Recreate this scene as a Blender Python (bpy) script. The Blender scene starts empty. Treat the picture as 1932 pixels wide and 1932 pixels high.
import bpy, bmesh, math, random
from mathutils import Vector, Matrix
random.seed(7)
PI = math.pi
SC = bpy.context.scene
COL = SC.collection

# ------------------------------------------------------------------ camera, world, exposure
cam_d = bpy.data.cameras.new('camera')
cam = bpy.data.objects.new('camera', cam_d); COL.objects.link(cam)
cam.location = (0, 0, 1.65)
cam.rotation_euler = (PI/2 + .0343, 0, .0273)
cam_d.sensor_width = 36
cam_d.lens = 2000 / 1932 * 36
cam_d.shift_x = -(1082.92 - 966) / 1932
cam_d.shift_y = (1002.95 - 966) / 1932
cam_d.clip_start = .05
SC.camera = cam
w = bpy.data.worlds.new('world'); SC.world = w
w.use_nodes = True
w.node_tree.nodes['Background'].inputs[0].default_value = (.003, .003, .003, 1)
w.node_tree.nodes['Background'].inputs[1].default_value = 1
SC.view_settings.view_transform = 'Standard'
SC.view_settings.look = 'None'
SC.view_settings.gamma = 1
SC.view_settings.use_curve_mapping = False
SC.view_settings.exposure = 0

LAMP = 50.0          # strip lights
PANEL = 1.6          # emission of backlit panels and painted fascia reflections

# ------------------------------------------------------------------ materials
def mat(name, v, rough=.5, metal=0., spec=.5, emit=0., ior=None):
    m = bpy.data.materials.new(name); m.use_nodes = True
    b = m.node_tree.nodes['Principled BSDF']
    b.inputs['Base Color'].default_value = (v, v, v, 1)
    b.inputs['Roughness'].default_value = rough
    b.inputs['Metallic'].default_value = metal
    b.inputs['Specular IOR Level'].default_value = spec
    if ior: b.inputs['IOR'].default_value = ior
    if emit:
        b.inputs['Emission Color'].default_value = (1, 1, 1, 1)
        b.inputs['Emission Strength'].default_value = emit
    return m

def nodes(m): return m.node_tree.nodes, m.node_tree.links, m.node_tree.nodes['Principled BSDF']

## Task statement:
Give back each line above precisely as it stands.

## Written response:
Recreate this scene as a Blender Python (bpy) script. The Blender scene starts empty. Treat the picture as 1932 pixels wide and 1932 pixels high.
import bpy, bmesh, math, random
from mathutils import Vector, Matrix
random.seed(7)
PI = math.pi
SC = bpy.context.scene
COL = SC.collection

# ------------------------------------------------------------------ camera, world, exposure
cam_d = bpy.data.cameras.new('camera')
cam = bpy.data.objects.new('camera', cam_d); COL.objects.link(cam)
cam.location = (0, 0, 1.65)
cam.rotation_euler = (PI/2 + .0343, 0, .0273)
cam_d.sensor_width = 36
cam_d.lens = 2000 / 1932 * 36
cam_d.shift_x = -(1082.92 - 966) / 1932
cam_d.shift_y = (1002.95 - 966) / 1932
cam_d.clip_start = .05
SC.camera = cam
w = bpy.data.worlds.new('world'); SC.world = w
w.use_nodes = True
w.node_tree.nodes['Background'].inputs[0].default_value = (.003, .003, .003, 1)
w.node_tree.nodes['Background'].inputs[1].default_value = 1
SC.view_settings.view_transform = 'Standard'
SC.view_settings.look = 'None'
SC.view_settings.gamma = 1
SC.view_settings.use_curve_mapping = False
SC.view_settings.exposure = 0

LAMP = 50.0          # strip lights
PANEL = 1.6          # emission of backlit panels and painted fascia reflections

# ------------------------------------------------------------------ materials
def mat(name, v, rough=.5, metal=0., spec=.5, emit=0., ior=None):
    m = bpy.data.materials.new(name); m.use_nodes = True
    b = m.node_tree.nodes['Principled BSDF']
    b.inputs['Base Color'].default_value = (v, v, v, 1)
    b.inputs['Roughness'].default_value = rough
    b.inputs['Metallic'].default_value = metal
    b.inputs['Specular IOR Level'].default_value = spec
    if ior: b.inputs['IOR'].default_value = ior
    if emit:
        b.inputs['Emission Color'].default_value = (1, 1, 1, 1)
        b.inputs['Emission Strength'].default_value = emit
    return m

def nodes(m): return m.node_tree.nodes, m.node_tree.links, m.node_tree.nodes['Principled BSDF']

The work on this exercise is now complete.